Demand is breaking records, while supply is at an all-time low. “Currently, there are only 2,750 new flats available on the Prague market, which is 52 percent fewer year-on-year and the thinnest stock in modern history. The critical shortage of new flats is the main cause of the worst housing affordability in Prague so far,” Kunovský said.

So far this year, a record 5,952 flats have been given permits, which is the most since 2007. However, the average of the last 10 years was fewer than 3,000 flats per year, while at least 10,000 are needed.

On the other hand, interest in real estate is at a record high, according to the CG Index. In the first three quarters, 6,100 flats were sold in the metropolis, 300 more than in the whole of 2020. For the first time, over 7,000 new flats a year will be sold in Prague.
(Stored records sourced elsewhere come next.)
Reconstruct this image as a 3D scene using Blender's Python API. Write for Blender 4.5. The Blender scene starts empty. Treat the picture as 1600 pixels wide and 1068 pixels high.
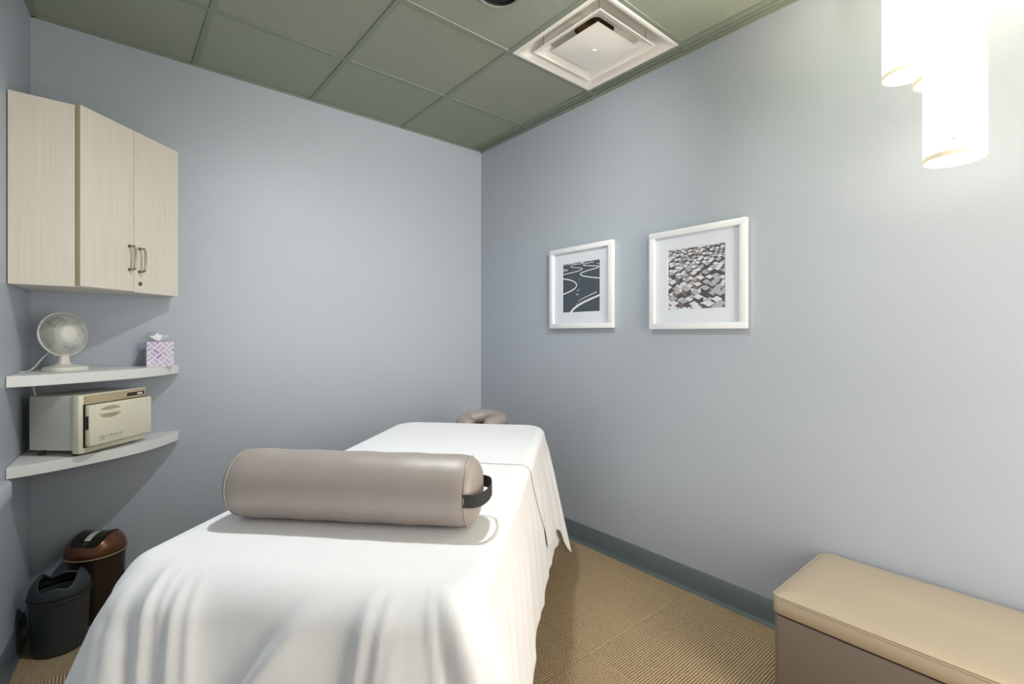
import bpy, bmesh, math, random
from mathutils import Vector, Matrix
PI = math.pi
S = bpy.context.scene
COL = S.collection
rnd = random.Random(7)

# ------------------------------------------------------------------ helpers
def lin(r, g, b):
    def c(v):
        v /= 255.0
        return v / 12.92 if v <= .04045 else ((v + .055) / 1.055) ** 2.4
    return (c(r), c(g), c(b), 1)

def obj(name, bm, mats, parent=None, smooth=35, loc=None):
    me = bpy.data.meshes.new(name)
    bmesh.ops.recalc_face_normals(bm, faces=bm.faces)
    bm.to_mesh(me); bm.free()
    for m in (mats if isinstance(mats, (list, tuple)) else [mats]):
        me.materials.append(m)
    if smooth:
        me.shade_smooth()
        me.set_sharp_from_angle(angle=math.radians(smooth))
    o = bpy.data.objects.new(name, me)
    COL.objects.link(o)
    if parent: o.parent = parent
    if loc: o.location = loc
    return o

def tag(o, label, cat, group=None):
    o['label'] = label; o['category'] = cat
    if group: o['group'] = group
    return o

def thing(name, label, cat, loc=(0, 0, 0), rz=0, group=None):
    o = bpy.data.objects.new(name, None); COL.objects.link(o)
    o.empty_display_size = .1
    o.location = loc; o.rotation_euler = (0, 0, rz)
    return tag(o, label, cat, group)

def struct(name, bm, m, smooth=35):
    o = obj(name, bm, m, None, smooth); o['kind'] = 'structure'; return o

def NB(): return bmesh.new()

def merge(bm, src, M=None, mi=0):
    if M is not None: bmesh.ops.transform(src, matrix=M, verts=src.verts)
    for f in src.faces: f.material_index = mi
    me = bpy.data.meshes.new('t'); src.to_mesh(me); src.free()
    bm.from_mesh(me); bpy.data.meshes.remove(me)

def box(bm, x0, x1, y0, y1, z0, z1, bev=0, seg=2, M=None, mi=0):
    t = NB()
    bmesh.ops.create_cube(t, size=1)
    for v in t.verts:
        v.co = Vector(((x0 + x1) / 2 + v.co.x * (x1 - x0), (y0 + y1) / 2 + v.co.y * (y1 - y0), (z0 + z1) / 2 + v.co.z * (z1 - z0)))
    if bev: bmesh.ops.bevel(t, geom=t.edges[:], offset=bev, segments=seg, affect='EDGES', profile=.5)
    merge(bm, t, M, mi)

def prism(bm, pts, z0, z1, bev=0, seg=2, M=None, mi=0):
    t = NB()
    b = [t.verts.new((p[0], p[1], z0)) for p in pts]
    u = [t.verts.new((p[0], p[1], z1)) for p in pts]
    n = len(pts)
    t.faces.new(list(reversed(b))); t.faces.new(u)
    for i in range(n): t.faces.new((b[i], b[(i + 1) % n], u[(i + 1) % n], u[i]))
    bmesh.ops.recalc_face_normals(t, faces=t.faces)
    if bev:
        es = [e for e in t.edges if e.calc_face_angle(0) > .5]
        bmesh.ops.bevel(t, geom=es, offset=bev, segments=seg, affect='EDGES', profile=.5)
    merge(bm, t, M, mi)

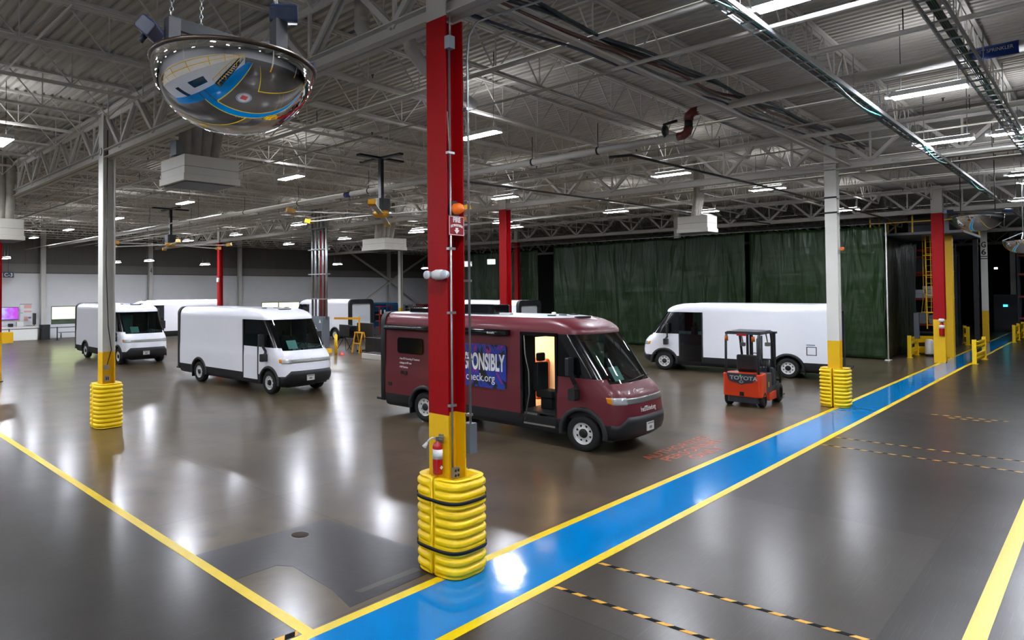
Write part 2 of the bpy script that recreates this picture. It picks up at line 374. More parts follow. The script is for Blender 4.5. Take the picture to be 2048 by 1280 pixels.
# ================================================================ STEEL
def column(name, x, y, lab, kind='white', ztop=8.2, w=.30, yel=1.94):
    """wide-flange column: flanges face +-X, web along X; parts per paint colour"""
    t = thing(name, lab, 'column', (x, y, 0))
    def H(z0, z1):
        return MB().box(-w/2, -w/2+.022, -w/2, w/2, z0, z1).box(w/2-.022, w/2, -w/2, w/2, z0, z1).box(-w/2+.022, w/2-.022, -.01, .01, z0, z1)
    H(.0, yel).obj('yellow_base', M_yel, t)
    if kind == 'red':
        H(yel, 6.95).obj('red_shaft', M_red, t); H(6.95, ztop).obj('column_head', M_steel, t)
    else:
        H(yel, ztop).obj('white_shaft', M_colw, t)
    B('base_plate', M_dark, t, (-.2, .2, -.2, .2, 0, .03))
    B('cap_plate', M_steel, t, (-.2, .2, -.17, .17, ztop, ztop+.03))
    return t
def guard(x, y, lab, straps=True, h=1.2, rz=0):
    t = thing('column_guard', lab, 'column guard', (x, y, 0), rz)
    NZ = 120; NA = 56; R = .365; nr = 10
    for sgn in (1, -1):
        m = MB(); vs = []; fs = []; m.smooth = True
        def rad(a):
            c, s = abs(math.cos(a)), abs(math.sin(a)); n_ = 3.4
            return R/((c**n_+s**n_)**(1/n_))
        rows = []
        for i in range(NZ+1):
            z = .015+(h-.03)*i/NZ; u = (z-.04)/(h-.08)*nr; g = (.5+.5*math.cos(2*PI*u))**2.2
            flat = straps and (abs(z-.34) < .05 or abs(z-.93) < .05)
            if flat: g = .25
            e = min(1, min(z-.0, h-z)/.06); e = math.sqrt(max(0, 1-(1-e)**2))*.12+.88
            rows.append((z, g*.034, e))
        for z, g, e in rows:
            for k in range(NA+1):
                a = .035+(PI-.07)*k/NA; edge = min(1, min(k, NA-k)/4.5)
                rr_ = (rad(a)-g*edge)*e*(.97+.03*min(1, min(k, NA-k)/2))
                vs.append((rr_*math.cos(a), sgn*(rr_*math.sin(a)+.012), z))
        # inner wall
        Wd = NA+1
        for i in range(NZ):
            for k in range(NA): fs.append((i*Wd+k, i*Wd+k+1, (i+1)*Wd+k+1, (i+1)*Wd+k))
        base = len(vs); ri = .22
        for z in (.015, h-.015):
            for k in range(Wd):
                a = PI*k/NA; c, s = math.cos(a), math.sin(a); q = ri/max(abs(c), abs(s))
                vs.append((q*c, sgn*(q*s*.98+.012), z))
        for k in range(NA):
            fs.append((base+k, base+Wd+k, base+Wd+k+1, base+k+1)); fs.append((k, base+k, base+k+1, k+1))
            fs.append((NZ*Wd+k, NZ*Wd+k+1, base+Wd+k+1, base+Wd+k))
        for k in (0, NA):
            for i in range(NZ):
                z0 = i/NZ; pass
            fs.append(tuple([i*Wd+k for i in range(NZ+1)]+[base+Wd+k, base+k]))
        m.add(vs, fs, True)
        o = m.obj('guard_half', M_guard, t)
    if straps:
        for zc in (.34, .93):
            m = MB(); vs = []; 
            for z in (zc-.022, zc+.022):
                for q in (0, .006):
                    for k in range(64):
                        a = 2*PI*k/64; c, s = abs(math.cos(a)), abs(math.sin(a)); rr_ = (R/((c**3.4+s**3.4)**(1/3.4)))+q+.012
                        vs.append((rr_*math.cos(a), rr_*math.sin(a), z))
            fs = []
            for k in range(64):
                j = (k+1) % 64
                fs += [(64+k, 64+j, 192+j, 192+k), (k, j, 64+j, 64+k), (128+k, 128+j, 192+j, 192+k), (k, 128+k, 128+j, j)]
            m.add(vs, fs, True); m.obj('strap', mat('strap_black', '0c0c0d', .6), t)
    return t
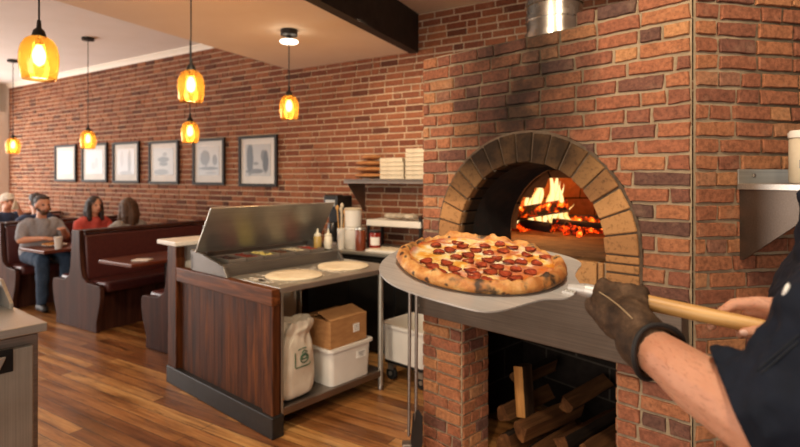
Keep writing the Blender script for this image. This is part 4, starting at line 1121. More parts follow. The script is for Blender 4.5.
for k, (dx, dz, s_) in enumerate(((0, 0, 1.05), (.01, .060, .98), (.0, .12, .9), (.03, .178, .62))):
    b = new(); ball(b, (0, 0, .03), (.165*s_, .13, .029), 3); me = remesh(b, .012, 2); ripple(me, 14, .004, seed=k)
    o = meshobj('bread_loaf', me, 'bread', smooth=180); o.location = wu(370+dx*60, VW-.17, zsh+.004+dz); o.rotation_euler = (0, 0, W_ANG+k*.2)
    tag(o, 'flat brown loaf, %s in the pile on the wall shelf' % ('at the bottom', 'second from the bottom', 'second from the top', 'at the top')[k], 'bread', 'brown loaves on the wall shelf')
# small rack on the counter
ra, rb = wu(367, 4.08), wu(421.5, 4.08)
t = thing('counter_rack', 'low rack with a white front edge and black posts on the back counter', 'rack', ra+Vector((0, 0, .896)), W_ANG)
Lr = (rb-ra).length
b = new(); box(b, (Lr/2, .12, .235), (Lr, .26, .055)); obj('rack_shelf', b, 'white_paint', t, bevel=.004)
for x in (.015, Lr-.012):
    for y in (.005, .235):
        b = new(); box(b, (x, y, .13 if x < .1 else .155), (.024, .024, .26 if x < .1 else .31)); obj('post', b, 'black_metal', t)
for k, (px, lab) in enumerate(((392, 'grey folded cloth on the low rack, left one'), (401, 'pale folded cloth on the low rack, middle one'), (411, 'pale folded cloth on the low rack, right one'))):
    b = new(); ball(b, (0, 0, .02), (.075, .07, .024), 3); me = remesh(b, .009, 1); ripple(me, 25, .012, seed=k*3)
    o = meshobj('folded_cloth', me, 'towel', smooth=180); o.location = wu(px, 4.16, .896+.2645+.016); o.rotation_euler = (0, 0, k); tag(o, lab, 'cloth', 'folded cloths on the low rack')
ZC = .896
def jar(px, v, r, h, m_, lidm, label, name, cat, group=None, lab=None):
    p = wu(px, v, ZC); t = thing(name, label, cat, p, math.atan2(-p.x, p.y), group)
    b = new(); lathe(b, [(r*.95, 0), (r, .008), (r, h*.86), (r*.9, h*.9)], 28); bd_ = obj('jar_body' if 'jar' in name else 'container_body', b, m_, t, smooth=40)
    b = new(); lathe(b, [(r*.98, h*.9), (r*1.02, h*.91), (r*1.0, h)], 28); obj('lid', b, lidm, t, smooth=40)
    if lab:
        b = new(); 
        a = [(-.9+1.8*k/10) for k in range(11)]
        for q, s_ in zip(a, a[1:]): quad(b, *[(1.01*r*math.sin(x), -1.01*r*math.cos(x), z) for x, z in ((q, h*.3), (s_, h*.3), (s_, h*.68), (q, h*.68))])
        obj('label', b, lab, bd_, label='pale paper label')
jar(360.5, 3.88, .048, .205, 'amber_jar', 'steel', 'dark amber spice jar with a metal lid on the back counter', 'spice_jar', 'jar')
jar(375, 3.92, .052, .185, 'sauce_jar', 'black_metal', 'red sauce jar with a pale label beside the spice jar', 'sauce_jar', 'jar', None, 'paper')
jar(353, 3.94, .080, .20, 'white_plastic', 'white_plastic', 'white round container, lower of two stacked behind the squeeze bottles', 'white_container', 'container', 'stacked white containers')
p = wu(353, 3.94, ZC+.201); t = thing('white_container', 'white round container stacked on another behind the squeeze bottles', 'container', p, 0, 'stacked white containers')
b = new(); lathe(b, [(.066, 0), (.074, .006), (.080, .15), (.076, .155)], 28); obj('container_body', b, 'white_plastic', t, smooth=40)
b = new(); lathe(b, [(.080, .155), (.083, .17), (.076, .176)], 28); obj('lid', b, 'card_white', t, smooth=40, label='pale lid')
o = thing('cutting_board', 'flat white board lying on the back counter by the jars', 'board', wu(388, 3.93, ZC), W_ANG)
b = new(); box(b, (0, 0, .011), (.34, .22, .022)); obj('board', b, 'white_plastic', o, bevel=.004)
b = new(); box(b, (0, 0, .026), (.30, .18, .008)); obj('board_towel', b, 'card_white', o, bevel=.003)
t = thing('coffee_machine', 'black coffee machine with a pale front behind the steel lid', 'coffee machine', wu(338, 4.16, ZC+0), W_ANG)
b = new(); box(b, (0, .04, .24), (.17, .17, .48)); box(b, (0, -.07, .43), (.17, .10, .12)); obj('housing', b, 'coffee', t, bevel=.012)
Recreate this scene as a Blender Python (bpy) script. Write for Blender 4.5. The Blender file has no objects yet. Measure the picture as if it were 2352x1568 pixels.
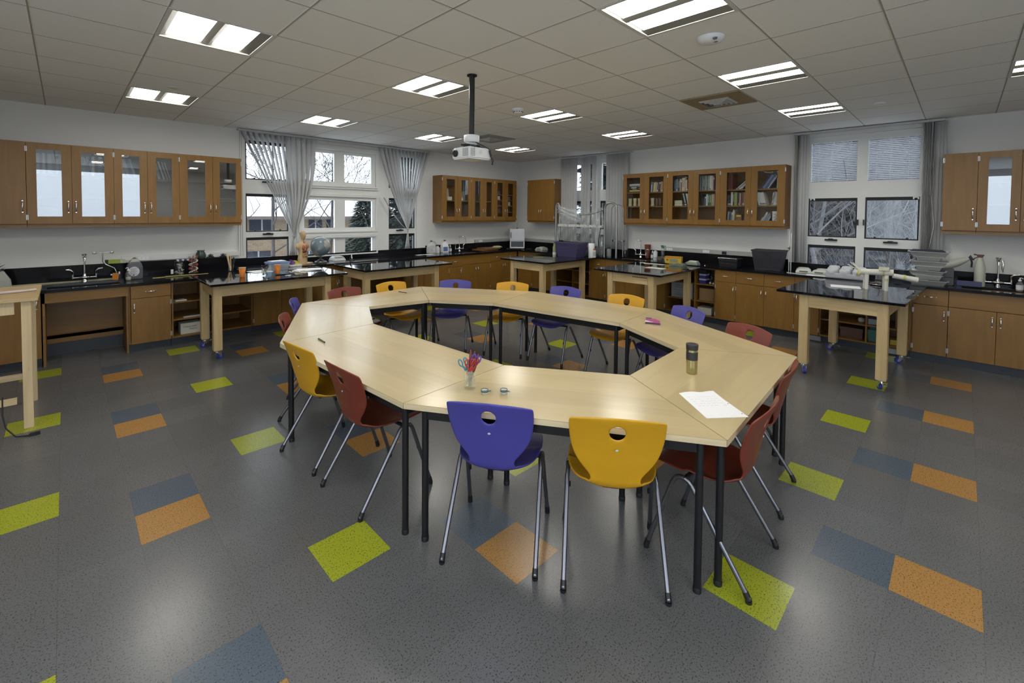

“The fact that people are trying to get a mortgage on even more favorable terms also plays a role. The Czech National Bank is sharply raising interest rates and, since April 2022, has been reintroducing mortgage limits. This will make housing even more inaccessible for some people,” Kunovský said.

In 2022, the Central Group said it expects the supply of new flats to grow slightly, but will still not be able to meet demand. Prices will continue to rise, but more moderately at be around 5 to 10 percent per year.

“We expect that at least in the first half of next year, the construction industry will continue to be significantly affected by rising prices of work and materials,” Kunovský said.

Kunovský echoed what many developers have been saying for years: the red tape involved in creating new housing is too complicated and the permitting process takes too long.

“It is necessary to support new construction and achieve a sufficient supply of new apartments while maintaining market conditions with competition from development companies and mortgage banks,” he says.

He added that there were many positive measures to speed up and simplify permits in the new building code, but some further changes that would distribute more money to municipalities would make it even more effective.

Some 129,440 new flats are planned for Prague. However, fewer than 50,000 have entered any stage of the approval process. More than half of the flats in preparation are in Prague 9, 5, and 4, where there are a large number of brownfields.

"Currently, the total value of all prepared projects reaches almost CZK 1.2 trillion. If they got the green light, the state would have at least CZK 155 billion in VAT alone. Accelerating the permit would therefore not only help solve the current housing crisis, but it is also in the great economic interest of the state,” Kunovský said.

Prague 9 leads in the number of new flats being built. Flat prices there are the lowest in the city thanks to a larger offer and competition.